» WRITTEN TASK: Begin at the first line and end at the line containing "PI = math.pi". Extract exactly those lines.

» COLLECTED MATERIAL:

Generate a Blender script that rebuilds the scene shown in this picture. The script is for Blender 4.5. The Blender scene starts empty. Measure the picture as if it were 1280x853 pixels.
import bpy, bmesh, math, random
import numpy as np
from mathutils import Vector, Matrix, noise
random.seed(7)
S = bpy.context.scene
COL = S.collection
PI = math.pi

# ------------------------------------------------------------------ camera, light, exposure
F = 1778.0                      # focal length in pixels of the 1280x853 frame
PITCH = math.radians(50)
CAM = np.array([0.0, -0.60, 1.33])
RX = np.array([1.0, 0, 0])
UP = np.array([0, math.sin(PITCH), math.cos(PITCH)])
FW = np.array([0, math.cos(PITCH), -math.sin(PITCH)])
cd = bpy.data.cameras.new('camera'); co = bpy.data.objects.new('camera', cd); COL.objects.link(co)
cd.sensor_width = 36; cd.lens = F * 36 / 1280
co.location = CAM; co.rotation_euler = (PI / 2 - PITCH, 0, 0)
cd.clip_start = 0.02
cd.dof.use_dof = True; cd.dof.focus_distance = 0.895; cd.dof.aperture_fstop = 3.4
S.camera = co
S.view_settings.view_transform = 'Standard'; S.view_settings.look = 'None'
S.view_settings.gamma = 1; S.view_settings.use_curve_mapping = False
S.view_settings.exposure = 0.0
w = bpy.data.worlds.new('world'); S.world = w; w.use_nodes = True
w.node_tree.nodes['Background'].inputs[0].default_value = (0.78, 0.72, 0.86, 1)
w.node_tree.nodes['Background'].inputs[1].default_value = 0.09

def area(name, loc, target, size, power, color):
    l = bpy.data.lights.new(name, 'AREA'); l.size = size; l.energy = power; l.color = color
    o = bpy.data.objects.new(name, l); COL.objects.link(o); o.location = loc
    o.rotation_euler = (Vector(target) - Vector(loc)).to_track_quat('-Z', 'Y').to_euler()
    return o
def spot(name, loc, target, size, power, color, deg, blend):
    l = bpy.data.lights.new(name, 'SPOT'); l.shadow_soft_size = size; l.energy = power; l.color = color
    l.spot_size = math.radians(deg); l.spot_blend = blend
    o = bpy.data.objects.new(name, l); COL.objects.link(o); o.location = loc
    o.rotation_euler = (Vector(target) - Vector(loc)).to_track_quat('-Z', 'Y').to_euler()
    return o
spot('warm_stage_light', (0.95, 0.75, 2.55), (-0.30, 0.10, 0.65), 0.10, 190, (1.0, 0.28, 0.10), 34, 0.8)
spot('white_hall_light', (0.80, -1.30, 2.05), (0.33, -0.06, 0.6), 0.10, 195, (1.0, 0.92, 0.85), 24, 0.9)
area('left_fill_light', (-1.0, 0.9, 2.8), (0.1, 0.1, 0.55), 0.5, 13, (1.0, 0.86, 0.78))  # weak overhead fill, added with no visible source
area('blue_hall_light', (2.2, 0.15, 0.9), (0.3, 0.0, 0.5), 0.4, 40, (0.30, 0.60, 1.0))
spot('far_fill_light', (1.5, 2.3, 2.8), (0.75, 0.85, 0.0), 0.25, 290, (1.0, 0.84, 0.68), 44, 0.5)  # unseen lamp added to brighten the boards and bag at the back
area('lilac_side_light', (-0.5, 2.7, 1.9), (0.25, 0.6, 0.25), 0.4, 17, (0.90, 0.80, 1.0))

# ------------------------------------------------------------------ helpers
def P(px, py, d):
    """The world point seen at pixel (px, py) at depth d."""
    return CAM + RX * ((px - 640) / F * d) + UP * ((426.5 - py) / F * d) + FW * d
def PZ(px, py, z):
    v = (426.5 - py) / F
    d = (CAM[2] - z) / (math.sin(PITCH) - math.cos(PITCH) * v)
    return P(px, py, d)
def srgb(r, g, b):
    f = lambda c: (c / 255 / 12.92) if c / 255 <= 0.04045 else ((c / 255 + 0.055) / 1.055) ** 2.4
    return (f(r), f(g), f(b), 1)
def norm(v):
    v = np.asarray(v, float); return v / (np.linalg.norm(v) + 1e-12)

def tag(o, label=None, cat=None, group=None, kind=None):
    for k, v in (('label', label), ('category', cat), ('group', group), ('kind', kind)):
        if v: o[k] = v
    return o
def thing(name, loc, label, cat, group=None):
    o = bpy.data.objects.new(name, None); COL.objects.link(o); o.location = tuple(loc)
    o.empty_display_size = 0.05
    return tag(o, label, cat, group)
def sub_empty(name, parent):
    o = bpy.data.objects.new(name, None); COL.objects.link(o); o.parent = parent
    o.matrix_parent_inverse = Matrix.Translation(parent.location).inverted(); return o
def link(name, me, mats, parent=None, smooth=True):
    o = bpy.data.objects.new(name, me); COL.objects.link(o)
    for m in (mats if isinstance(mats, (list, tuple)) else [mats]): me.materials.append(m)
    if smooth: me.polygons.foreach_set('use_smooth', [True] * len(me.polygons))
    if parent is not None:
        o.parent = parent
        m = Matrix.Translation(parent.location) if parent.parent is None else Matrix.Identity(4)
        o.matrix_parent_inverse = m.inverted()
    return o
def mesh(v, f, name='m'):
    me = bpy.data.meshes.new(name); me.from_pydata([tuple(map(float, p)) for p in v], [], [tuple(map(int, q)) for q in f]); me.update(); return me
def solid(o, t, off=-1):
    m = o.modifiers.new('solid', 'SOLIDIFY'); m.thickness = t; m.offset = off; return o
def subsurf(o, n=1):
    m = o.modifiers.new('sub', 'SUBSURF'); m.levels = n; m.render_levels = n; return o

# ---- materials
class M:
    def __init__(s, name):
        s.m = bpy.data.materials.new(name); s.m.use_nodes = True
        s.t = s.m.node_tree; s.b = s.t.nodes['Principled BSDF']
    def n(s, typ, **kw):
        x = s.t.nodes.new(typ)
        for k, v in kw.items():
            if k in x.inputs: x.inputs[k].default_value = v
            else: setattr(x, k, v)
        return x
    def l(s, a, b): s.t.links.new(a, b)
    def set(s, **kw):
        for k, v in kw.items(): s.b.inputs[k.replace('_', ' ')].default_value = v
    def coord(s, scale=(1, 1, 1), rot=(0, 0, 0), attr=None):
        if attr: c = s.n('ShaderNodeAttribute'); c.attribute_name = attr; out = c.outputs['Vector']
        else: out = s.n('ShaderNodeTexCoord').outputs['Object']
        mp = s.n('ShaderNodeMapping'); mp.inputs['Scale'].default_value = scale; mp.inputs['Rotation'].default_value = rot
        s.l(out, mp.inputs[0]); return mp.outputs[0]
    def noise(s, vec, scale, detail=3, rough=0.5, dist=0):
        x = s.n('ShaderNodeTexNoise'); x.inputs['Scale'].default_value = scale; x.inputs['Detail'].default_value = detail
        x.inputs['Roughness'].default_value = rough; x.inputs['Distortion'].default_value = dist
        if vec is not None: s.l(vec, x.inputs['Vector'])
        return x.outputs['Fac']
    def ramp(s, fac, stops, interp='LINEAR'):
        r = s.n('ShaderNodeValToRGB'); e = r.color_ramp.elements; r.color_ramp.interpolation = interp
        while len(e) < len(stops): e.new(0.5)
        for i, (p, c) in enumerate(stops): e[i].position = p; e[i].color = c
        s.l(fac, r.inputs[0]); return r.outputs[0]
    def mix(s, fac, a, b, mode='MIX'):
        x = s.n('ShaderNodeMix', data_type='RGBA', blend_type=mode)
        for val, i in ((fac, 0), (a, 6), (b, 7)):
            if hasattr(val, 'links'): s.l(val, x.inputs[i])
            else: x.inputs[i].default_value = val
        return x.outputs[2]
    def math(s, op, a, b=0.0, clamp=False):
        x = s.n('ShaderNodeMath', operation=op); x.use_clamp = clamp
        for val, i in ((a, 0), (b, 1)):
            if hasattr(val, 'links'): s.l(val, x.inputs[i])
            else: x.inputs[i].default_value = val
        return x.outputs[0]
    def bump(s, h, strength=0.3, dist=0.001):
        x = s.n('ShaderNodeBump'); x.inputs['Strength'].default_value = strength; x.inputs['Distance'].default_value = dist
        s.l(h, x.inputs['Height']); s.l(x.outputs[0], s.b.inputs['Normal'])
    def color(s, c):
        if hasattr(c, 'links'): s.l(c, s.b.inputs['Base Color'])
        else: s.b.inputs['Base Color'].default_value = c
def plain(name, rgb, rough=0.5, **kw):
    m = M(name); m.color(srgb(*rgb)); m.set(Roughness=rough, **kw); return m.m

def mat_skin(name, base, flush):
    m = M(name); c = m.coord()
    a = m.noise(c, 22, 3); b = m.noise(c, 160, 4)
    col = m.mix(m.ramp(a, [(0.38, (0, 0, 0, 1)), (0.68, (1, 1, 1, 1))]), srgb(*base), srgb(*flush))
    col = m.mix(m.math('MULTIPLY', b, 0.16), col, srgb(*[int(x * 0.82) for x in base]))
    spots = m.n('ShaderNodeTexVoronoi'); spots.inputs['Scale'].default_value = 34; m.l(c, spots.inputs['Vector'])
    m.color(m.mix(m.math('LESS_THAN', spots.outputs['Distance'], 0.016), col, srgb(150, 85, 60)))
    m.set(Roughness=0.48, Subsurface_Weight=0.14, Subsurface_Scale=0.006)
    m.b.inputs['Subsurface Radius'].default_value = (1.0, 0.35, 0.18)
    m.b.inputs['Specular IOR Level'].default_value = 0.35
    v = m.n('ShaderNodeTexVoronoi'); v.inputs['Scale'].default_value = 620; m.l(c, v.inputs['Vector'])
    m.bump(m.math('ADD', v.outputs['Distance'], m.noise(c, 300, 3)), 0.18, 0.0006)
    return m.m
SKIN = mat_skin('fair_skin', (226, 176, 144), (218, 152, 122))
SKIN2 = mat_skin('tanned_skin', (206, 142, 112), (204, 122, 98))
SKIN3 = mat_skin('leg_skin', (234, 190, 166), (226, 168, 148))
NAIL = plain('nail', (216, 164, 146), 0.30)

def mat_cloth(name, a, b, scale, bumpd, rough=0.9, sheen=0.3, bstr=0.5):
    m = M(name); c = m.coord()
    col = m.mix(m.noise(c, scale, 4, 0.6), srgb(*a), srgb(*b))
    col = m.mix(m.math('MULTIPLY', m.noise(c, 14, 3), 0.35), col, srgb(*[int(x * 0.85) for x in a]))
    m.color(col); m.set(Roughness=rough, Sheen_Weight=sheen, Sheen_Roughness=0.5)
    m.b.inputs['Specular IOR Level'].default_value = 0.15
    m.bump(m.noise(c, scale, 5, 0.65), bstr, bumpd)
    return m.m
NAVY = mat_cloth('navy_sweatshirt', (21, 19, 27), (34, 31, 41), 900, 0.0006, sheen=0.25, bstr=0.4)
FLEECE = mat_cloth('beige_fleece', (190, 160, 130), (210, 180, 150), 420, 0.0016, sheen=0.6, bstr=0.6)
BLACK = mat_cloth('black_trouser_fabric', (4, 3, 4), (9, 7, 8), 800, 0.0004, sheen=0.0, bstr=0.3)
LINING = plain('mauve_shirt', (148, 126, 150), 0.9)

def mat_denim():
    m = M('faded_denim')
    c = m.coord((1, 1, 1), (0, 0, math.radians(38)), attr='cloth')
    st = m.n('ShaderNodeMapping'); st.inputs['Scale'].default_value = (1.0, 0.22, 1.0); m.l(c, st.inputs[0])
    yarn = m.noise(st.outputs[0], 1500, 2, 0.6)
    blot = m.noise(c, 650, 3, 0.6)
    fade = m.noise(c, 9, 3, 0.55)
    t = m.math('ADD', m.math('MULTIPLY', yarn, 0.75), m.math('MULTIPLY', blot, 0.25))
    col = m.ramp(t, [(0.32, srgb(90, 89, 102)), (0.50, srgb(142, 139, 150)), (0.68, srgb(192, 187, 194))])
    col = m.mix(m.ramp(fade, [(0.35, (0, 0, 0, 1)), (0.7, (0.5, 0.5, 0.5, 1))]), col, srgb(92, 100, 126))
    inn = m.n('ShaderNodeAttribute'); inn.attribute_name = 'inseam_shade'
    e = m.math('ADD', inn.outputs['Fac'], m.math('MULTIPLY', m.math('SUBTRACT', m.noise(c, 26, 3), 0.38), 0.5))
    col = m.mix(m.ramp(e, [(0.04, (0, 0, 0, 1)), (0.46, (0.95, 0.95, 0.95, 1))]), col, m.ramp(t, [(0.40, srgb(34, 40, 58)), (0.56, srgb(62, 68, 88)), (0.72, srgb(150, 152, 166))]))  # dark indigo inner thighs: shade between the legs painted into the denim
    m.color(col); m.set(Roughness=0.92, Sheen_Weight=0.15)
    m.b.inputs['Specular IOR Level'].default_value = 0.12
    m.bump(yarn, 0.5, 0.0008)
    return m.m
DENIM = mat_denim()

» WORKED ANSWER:
Generate a Blender script that rebuilds the scene shown in this picture. The script is for Blender 4.5. The Blender scene starts empty. Measure the picture as if it were 1280x853 pixels.
import bpy, bmesh, math, random
import numpy as np
from mathutils import Vector, Matrix, noise
random.seed(7)
S = bpy.context.scene
COL = S.collection
PI = math.pi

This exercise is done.